**STATED TASK**: Only the lines from the one containing "in (9.2,12.5): b.box('pillar',1.3,2.0,y,y+.7,-.2,zt-.303,M_bt)" through the final line of the material below should be output, exactly as they stand.

___ AVAILABLE DATA

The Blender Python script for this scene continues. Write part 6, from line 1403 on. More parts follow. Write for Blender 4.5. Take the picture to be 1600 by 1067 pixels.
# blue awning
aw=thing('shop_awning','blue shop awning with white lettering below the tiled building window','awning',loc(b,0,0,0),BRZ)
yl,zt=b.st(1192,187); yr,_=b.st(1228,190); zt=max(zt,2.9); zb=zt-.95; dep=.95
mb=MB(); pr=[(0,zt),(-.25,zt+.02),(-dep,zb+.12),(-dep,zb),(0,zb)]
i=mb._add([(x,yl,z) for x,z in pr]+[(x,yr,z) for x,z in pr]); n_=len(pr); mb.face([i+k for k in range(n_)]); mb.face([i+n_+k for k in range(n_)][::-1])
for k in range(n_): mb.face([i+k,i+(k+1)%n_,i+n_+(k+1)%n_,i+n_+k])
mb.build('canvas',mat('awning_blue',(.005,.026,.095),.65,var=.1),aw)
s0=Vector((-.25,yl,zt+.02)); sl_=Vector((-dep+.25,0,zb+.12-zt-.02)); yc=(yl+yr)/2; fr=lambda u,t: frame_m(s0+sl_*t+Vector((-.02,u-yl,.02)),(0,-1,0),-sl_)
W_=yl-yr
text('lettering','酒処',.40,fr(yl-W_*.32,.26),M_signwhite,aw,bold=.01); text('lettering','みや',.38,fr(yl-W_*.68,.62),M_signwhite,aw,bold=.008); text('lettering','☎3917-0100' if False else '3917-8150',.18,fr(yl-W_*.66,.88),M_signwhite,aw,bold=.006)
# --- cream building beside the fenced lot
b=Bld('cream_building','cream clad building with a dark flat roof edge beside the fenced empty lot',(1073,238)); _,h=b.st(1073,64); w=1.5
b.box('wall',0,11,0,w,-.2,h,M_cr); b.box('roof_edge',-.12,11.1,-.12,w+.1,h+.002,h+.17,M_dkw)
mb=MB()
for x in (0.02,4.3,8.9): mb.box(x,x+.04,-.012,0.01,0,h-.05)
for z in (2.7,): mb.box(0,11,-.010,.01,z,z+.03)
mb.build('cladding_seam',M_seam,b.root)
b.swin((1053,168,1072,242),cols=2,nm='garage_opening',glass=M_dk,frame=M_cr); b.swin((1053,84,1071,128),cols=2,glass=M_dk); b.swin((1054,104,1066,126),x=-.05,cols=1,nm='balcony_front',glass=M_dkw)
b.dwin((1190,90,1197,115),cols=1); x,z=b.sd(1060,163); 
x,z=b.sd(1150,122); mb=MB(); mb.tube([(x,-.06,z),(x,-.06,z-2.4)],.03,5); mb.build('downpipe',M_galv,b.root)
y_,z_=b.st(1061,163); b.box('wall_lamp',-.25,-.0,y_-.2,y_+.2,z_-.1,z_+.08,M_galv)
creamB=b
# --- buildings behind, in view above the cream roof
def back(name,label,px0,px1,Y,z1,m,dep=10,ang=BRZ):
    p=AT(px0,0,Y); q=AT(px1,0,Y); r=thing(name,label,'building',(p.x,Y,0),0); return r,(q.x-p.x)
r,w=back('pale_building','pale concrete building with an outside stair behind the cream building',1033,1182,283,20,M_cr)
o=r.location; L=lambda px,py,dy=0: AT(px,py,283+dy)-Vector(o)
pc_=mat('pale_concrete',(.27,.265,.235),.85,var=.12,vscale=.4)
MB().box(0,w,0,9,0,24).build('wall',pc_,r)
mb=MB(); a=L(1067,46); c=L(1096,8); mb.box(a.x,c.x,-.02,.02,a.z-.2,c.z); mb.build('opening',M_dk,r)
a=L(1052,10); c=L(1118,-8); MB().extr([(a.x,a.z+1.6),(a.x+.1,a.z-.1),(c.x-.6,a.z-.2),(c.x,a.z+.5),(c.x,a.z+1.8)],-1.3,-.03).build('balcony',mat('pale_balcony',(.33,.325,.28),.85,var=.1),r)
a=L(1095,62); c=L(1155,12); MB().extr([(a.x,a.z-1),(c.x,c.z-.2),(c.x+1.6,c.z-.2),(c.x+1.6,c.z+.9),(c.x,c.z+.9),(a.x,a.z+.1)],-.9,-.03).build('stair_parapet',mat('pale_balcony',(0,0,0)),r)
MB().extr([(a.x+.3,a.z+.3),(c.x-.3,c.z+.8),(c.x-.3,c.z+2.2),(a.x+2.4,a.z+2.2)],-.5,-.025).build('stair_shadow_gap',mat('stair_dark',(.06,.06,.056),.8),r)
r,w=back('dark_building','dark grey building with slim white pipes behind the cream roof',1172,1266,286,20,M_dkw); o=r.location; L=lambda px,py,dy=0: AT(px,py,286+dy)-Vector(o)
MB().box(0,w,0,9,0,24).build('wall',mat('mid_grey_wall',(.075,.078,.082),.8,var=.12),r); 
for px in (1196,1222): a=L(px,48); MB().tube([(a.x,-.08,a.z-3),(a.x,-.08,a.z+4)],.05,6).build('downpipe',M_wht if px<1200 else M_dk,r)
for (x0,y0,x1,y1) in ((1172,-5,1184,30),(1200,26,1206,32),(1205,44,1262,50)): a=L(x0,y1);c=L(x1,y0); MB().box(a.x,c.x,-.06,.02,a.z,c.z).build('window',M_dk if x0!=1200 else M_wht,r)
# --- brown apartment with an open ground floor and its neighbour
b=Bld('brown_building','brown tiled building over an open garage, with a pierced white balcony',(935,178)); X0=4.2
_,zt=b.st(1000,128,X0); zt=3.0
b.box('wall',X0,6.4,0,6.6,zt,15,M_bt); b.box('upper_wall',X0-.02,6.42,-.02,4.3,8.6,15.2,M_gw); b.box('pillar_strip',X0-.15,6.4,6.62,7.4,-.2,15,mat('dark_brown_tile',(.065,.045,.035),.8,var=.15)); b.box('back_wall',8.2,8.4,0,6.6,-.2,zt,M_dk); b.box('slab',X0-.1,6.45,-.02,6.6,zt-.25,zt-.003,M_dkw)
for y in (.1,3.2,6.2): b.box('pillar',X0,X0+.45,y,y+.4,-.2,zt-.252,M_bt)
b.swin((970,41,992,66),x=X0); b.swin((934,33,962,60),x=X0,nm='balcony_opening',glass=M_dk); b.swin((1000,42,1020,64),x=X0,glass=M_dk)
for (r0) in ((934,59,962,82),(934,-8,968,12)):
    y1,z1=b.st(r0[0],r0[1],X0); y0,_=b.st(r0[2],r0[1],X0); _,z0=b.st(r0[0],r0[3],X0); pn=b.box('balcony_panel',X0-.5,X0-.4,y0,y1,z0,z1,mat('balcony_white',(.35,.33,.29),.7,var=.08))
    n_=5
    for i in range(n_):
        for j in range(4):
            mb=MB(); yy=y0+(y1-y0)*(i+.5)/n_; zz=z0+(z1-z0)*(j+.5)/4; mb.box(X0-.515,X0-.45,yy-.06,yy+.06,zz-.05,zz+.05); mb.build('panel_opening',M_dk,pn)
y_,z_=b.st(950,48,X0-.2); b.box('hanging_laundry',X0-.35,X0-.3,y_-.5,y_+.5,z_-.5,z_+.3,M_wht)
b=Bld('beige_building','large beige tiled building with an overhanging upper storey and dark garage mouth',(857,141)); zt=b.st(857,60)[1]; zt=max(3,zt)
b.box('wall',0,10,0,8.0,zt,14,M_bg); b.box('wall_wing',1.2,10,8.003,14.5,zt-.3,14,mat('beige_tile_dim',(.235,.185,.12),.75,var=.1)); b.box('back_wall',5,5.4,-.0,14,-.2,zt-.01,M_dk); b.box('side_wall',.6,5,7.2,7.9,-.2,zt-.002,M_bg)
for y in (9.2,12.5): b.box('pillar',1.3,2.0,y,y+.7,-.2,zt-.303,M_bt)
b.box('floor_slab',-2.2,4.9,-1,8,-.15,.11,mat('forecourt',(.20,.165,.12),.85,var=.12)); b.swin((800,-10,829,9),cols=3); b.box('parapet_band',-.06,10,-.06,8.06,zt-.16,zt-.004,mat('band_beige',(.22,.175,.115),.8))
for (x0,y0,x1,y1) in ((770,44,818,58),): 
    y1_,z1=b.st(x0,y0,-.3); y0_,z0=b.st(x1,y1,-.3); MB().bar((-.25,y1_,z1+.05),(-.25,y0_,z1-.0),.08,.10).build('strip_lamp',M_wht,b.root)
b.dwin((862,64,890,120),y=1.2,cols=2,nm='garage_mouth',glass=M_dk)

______

**REPLY TO THE TASK**:
for y in (9.2,12.5): b.box('pillar',1.3,2.0,y,y+.7,-.2,zt-.303,M_bt)
b.box('floor_slab',-2.2,4.9,-1,8,-.15,.11,mat('forecourt',(.20,.165,.12),.85,var=.12)); b.swin((800,-10,829,9),cols=3); b.box('parapet_band',-.06,10,-.06,8.06,zt-.16,zt-.004,mat('band_beige',(.22,.175,.115),.8))
for (x0,y0,x1,y1) in ((770,44,818,58),): 
    y1_,z1=b.st(x0,y0,-.3); y0_,z0=b.st(x1,y1,-.3); MB().bar((-.25,y1_,z1+.05),(-.25,y0_,z1-.0),.08,.10).build('strip_lamp',M_wht,b.root)
b.dwin((862,64,890,120),y=1.2,cols=2,nm='garage_mouth',glass=M_dk)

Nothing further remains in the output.